╭─ RECORDS FOR PROCESSING

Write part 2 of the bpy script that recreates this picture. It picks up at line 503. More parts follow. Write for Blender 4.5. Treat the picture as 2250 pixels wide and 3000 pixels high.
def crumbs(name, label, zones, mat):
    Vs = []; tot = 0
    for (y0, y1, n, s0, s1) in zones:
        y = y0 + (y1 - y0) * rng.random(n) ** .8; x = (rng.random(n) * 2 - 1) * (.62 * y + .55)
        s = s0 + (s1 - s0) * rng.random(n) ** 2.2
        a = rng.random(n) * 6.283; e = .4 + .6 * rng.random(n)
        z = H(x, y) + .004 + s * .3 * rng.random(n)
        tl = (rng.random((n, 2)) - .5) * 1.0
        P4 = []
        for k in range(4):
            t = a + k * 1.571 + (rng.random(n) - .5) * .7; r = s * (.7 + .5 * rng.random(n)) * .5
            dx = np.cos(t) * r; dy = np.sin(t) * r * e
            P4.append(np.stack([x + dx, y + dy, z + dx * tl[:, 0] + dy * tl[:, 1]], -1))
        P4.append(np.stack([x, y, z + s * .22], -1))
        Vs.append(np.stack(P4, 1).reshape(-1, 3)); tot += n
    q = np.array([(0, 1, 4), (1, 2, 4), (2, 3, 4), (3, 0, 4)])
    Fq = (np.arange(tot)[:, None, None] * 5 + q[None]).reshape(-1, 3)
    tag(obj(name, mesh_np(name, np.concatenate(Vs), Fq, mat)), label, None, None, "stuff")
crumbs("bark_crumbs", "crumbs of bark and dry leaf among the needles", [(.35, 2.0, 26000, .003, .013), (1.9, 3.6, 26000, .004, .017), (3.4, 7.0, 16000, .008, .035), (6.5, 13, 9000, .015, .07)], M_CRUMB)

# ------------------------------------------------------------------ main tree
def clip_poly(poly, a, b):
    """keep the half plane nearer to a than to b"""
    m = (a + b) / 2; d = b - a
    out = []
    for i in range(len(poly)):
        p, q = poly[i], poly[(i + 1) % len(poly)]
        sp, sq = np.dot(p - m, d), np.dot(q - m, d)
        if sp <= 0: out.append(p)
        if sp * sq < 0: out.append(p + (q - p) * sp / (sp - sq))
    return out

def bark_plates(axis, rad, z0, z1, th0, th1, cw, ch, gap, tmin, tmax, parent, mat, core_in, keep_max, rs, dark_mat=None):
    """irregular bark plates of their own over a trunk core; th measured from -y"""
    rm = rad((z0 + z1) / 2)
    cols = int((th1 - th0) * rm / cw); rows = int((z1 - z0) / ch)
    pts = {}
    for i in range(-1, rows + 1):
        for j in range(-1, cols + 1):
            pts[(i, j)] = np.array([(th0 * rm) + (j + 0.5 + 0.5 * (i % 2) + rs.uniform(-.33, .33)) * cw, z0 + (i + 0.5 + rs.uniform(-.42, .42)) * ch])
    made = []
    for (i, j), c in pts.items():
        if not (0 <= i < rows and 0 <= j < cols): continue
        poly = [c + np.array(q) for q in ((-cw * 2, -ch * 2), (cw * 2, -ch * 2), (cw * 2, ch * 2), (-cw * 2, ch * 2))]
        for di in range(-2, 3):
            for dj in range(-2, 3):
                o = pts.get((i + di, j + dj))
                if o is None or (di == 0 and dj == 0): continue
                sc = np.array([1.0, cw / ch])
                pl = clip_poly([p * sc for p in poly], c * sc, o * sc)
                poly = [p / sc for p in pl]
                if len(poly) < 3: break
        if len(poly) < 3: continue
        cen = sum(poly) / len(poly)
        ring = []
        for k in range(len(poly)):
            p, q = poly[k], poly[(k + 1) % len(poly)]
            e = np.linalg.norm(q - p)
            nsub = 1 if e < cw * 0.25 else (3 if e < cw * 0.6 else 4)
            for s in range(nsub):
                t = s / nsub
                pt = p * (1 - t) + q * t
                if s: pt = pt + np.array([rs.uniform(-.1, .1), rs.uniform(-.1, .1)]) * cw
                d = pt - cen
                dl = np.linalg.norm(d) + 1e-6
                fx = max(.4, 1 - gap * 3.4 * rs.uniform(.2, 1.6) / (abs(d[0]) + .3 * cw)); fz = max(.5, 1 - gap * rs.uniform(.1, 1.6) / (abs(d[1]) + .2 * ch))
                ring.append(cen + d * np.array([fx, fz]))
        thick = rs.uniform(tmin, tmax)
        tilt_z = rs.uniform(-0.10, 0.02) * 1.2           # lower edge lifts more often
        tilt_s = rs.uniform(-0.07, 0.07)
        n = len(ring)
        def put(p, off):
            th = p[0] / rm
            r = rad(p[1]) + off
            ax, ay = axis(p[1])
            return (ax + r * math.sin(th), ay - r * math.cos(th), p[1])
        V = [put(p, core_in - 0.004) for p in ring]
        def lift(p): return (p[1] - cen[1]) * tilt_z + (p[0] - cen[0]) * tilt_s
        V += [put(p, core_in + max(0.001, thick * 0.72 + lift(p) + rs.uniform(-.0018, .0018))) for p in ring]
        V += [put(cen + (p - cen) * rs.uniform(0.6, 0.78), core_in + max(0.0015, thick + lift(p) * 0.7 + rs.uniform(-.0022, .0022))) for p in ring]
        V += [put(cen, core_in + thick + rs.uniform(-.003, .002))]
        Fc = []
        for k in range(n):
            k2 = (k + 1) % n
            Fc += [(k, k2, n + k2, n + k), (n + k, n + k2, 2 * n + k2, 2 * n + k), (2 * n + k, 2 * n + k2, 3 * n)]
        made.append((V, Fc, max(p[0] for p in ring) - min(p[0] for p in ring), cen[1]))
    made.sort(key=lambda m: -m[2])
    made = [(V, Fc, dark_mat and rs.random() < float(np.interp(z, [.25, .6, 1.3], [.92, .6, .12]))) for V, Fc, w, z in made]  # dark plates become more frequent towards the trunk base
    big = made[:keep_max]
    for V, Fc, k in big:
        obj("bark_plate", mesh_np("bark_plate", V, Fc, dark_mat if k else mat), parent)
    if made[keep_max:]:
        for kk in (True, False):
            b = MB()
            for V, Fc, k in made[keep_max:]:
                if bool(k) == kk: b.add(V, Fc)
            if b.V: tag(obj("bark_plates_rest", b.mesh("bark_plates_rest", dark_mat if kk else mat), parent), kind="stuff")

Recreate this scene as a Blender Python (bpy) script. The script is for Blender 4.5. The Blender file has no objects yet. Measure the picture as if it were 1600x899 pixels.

╰─

__EXERCISE REQUIREMENTS__.
Repeat the material above exactly.

__SOLVED EXERCISE__.
Write part 2 of the bpy script that recreates this picture. It picks up at line 503. More parts follow. Write for Blender 4.5. Treat the picture as 2250 pixels wide and 3000 pixels high.
def crumbs(name, label, zones, mat):
    Vs = []; tot = 0
    for (y0, y1, n, s0, s1) in zones:
        y = y0 + (y1 - y0) * rng.random(n) ** .8; x = (rng.random(n) * 2 - 1) * (.62 * y + .55)
        s = s0 + (s1 - s0) * rng.random(n) ** 2.2
        a = rng.random(n) * 6.283; e = .4 + .6 * rng.random(n)
        z = H(x, y) + .004 + s * .3 * rng.random(n)
        tl = (rng.random((n, 2)) - .5) * 1.0
        P4 = []
        for k in range(4):
            t = a + k * 1.571 + (rng.random(n) - .5) * .7; r = s * (.7 + .5 * rng.random(n)) * .5
            dx = np.cos(t) * r; dy = np.sin(t) * r * e
            P4.append(np.stack([x + dx, y + dy, z + dx * tl[:, 0] + dy * tl[:, 1]], -1))
        P4.append(np.stack([x, y, z + s * .22], -1))
        Vs.append(np.stack(P4, 1).reshape(-1, 3)); tot += n
    q = np.array([(0, 1, 4), (1, 2, 4), (2, 3, 4), (3, 0, 4)])
    Fq = (np.arange(tot)[:, None, None] * 5 + q[None]).reshape(-1, 3)
    tag(obj(name, mesh_np(name, np.concatenate(Vs), Fq, mat)), label, None, None, "stuff")
crumbs("bark_crumbs", "crumbs of bark and dry leaf among the needles", [(.35, 2.0, 26000, .003, .013), (1.9, 3.6, 26000, .004, .017), (3.4, 7.0, 16000, .008, .035), (6.5, 13, 9000, .015, .07)], M_CRUMB)

# ------------------------------------------------------------------ main tree
def clip_poly(poly, a, b):
    """keep the half plane nearer to a than to b"""
    m = (a + b) / 2; d = b - a
    out = []
    for i in range(len(poly)):
        p, q = poly[i], poly[(i + 1) % len(poly)]
        sp, sq = np.dot(p - m, d), np.dot(q - m, d)
        if sp <= 0: out.append(p)
        if sp * sq < 0: out.append(p + (q - p) * sp / (sp - sq))
    return out

def bark_plates(axis, rad, z0, z1, th0, th1, cw, ch, gap, tmin, tmax, parent, mat, core_in, keep_max, rs, dark_mat=None):
    """irregular bark plates of their own over a trunk core; th measured from -y"""
    rm = rad((z0 + z1) / 2)
    cols = int((th1 - th0) * rm / cw); rows = int((z1 - z0) / ch)
    pts = {}
    for i in range(-1, rows + 1):
        for j in range(-1, cols + 1):
            pts[(i, j)] = np.array([(th0 * rm) + (j + 0.5 + 0.5 * (i % 2) + rs.uniform(-.33, .33)) * cw, z0 + (i + 0.5 + rs.uniform(-.42, .42)) * ch])
    made = []
    for (i, j), c in pts.items():
        if not (0 <= i < rows and 0 <= j < cols): continue
        poly = [c + np.array(q) for q in ((-cw * 2, -ch * 2), (cw * 2, -ch * 2), (cw * 2, ch * 2), (-cw * 2, ch * 2))]
        for di in range(-2, 3):
            for dj in range(-2, 3):
                o = pts.get((i + di, j + dj))
                if o is None or (di == 0 and dj == 0): continue
                sc = np.array([1.0, cw / ch])
                pl = clip_poly([p * sc for p in poly], c * sc, o * sc)
                poly = [p / sc for p in pl]
                if len(poly) < 3: break
        if len(poly) < 3: continue
        cen = sum(poly) / len(poly)
        ring = []
        for k in range(len(poly)):
            p, q = poly[k], poly[(k + 1) % len(poly)]
            e = np.linalg.norm(q - p)
            nsub = 1 if e < cw * 0.25 else (3 if e < cw * 0.6 else 4)
            for s in range(nsub):
                t = s / nsub
                pt = p * (1 - t) + q * t
                if s: pt = pt + np.array([rs.uniform(-.1, .1), rs.uniform(-.1, .1)]) * cw
                d = pt - cen
                dl = np.linalg.norm(d) + 1e-6
                fx = max(.4, 1 - gap * 3.4 * rs.uniform(.2, 1.6) / (abs(d[0]) + .3 * cw)); fz = max(.5, 1 - gap * rs.uniform(.1, 1.6) / (abs(d[1]) + .2 * ch))
                ring.append(cen + d * np.array([fx, fz]))
        thick = rs.uniform(tmin, tmax)
        tilt_z = rs.uniform(-0.10, 0.02) * 1.2           # lower edge lifts more often
        tilt_s = rs.uniform(-0.07, 0.07)
        n = len(ring)
        def put(p, off):
            th = p[0] / rm
            r = rad(p[1]) + off
            ax, ay = axis(p[1])
            return (ax + r * math.sin(th), ay - r * math.cos(th), p[1])
        V = [put(p, core_in - 0.004) for p in ring]
        def lift(p): return (p[1] - cen[1]) * tilt_z + (p[0] - cen[0]) * tilt_s
        V += [put(p, core_in + max(0.001, thick * 0.72 + lift(p) + rs.uniform(-.0018, .0018))) for p in ring]
        V += [put(cen + (p - cen) * rs.uniform(0.6, 0.78), core_in + max(0.0015, thick + lift(p) * 0.7 + rs.uniform(-.0022, .0022))) for p in ring]
        V += [put(cen, core_in + thick + rs.uniform(-.003, .002))]
        Fc = []
        for k in range(n):
            k2 = (k + 1) % n
            Fc += [(k, k2, n + k2, n + k), (n + k, n + k2, 2 * n + k2, 2 * n + k), (2 * n + k, 2 * n + k2, 3 * n)]
        made.append((V, Fc, max(p[0] for p in ring) - min(p[0] for p in ring), cen[1]))
    made.sort(key=lambda m: -m[2])
    made = [(V, Fc, dark_mat and rs.random() < float(np.interp(z, [.25, .6, 1.3], [.92, .6, .12]))) for V, Fc, w, z in made]  # dark plates become more frequent towards the trunk base
    big = made[:keep_max]
    for V, Fc, k in big:
        obj("bark_plate", mesh_np("bark_plate", V, Fc, dark_mat if k else mat), parent)
    if made[keep_max:]:
        for kk in (True, False):
            b = MB()
            for V, Fc, k in made[keep_max:]:
                if bool(k) == kk: b.add(V, Fc)
            if b.V: tag(obj("bark_plates_rest", b.mesh("bark_plates_rest", dark_mat if kk else mat), parent), kind="stuff")

Recreate this scene as a Blender Python (bpy) script. The script is for Blender 4.5. The Blender file has no objects yet. Measure the picture as if it were 1600x899 pixels.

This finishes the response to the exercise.